I have yet to listen to the performance, but, looking at this issue in the big picture, isn’t it great that so many people are arguing about a Bach performance? This is healthy! Having been around Rattle a fair amount, I would guess that he’s happy this many listeners are so engaged.
How exciting to read all the responses. It certainly leads me to look forward to this performance with even higher anticipation, as Sellars/Rattle/BPhO will perform the Passion in the Armory in Midtown Manhattan on two consecutive nights, on 7 and 8 October(I have tickets for the second performance). It might well be that it works very differently (i.e. better) there than in the Royal Albert Hall. I will know more after the show is over.
Anybody who has read the previous comments and still clings to the idea that it is worth paying any attention to others’ views on a musical performance should read this morning’s notices in the Times and the Telegraph. One can only marvel at the stamina of a team who (apparently) gave two back-to-back performances of the same 3-hour work – and such very different performances too. My wife and I think we must have attended the same performance as Richard Morrison, which was presumably the second – as this would explain why the hall ran out of programmes.
The reviews have mostly been good on the music making and polarized on the production.

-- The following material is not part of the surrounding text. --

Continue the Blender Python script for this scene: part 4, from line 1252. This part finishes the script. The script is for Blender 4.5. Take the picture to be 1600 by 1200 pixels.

Most upbeat is Richard Morrison in the Times.
Can anything possibly be more upbeat than this:
http://www.latimes.com/entertainment/arts/la-et-cm-st-matthew-passion-review-20140909-column.html ?
The bouncy tempo of some of the movements (including the first and last movement of the first part) betrayed a lack of feeling for or understanding of the solemn nature of the texts. Perhaps best seen as a SMP by and for non believers.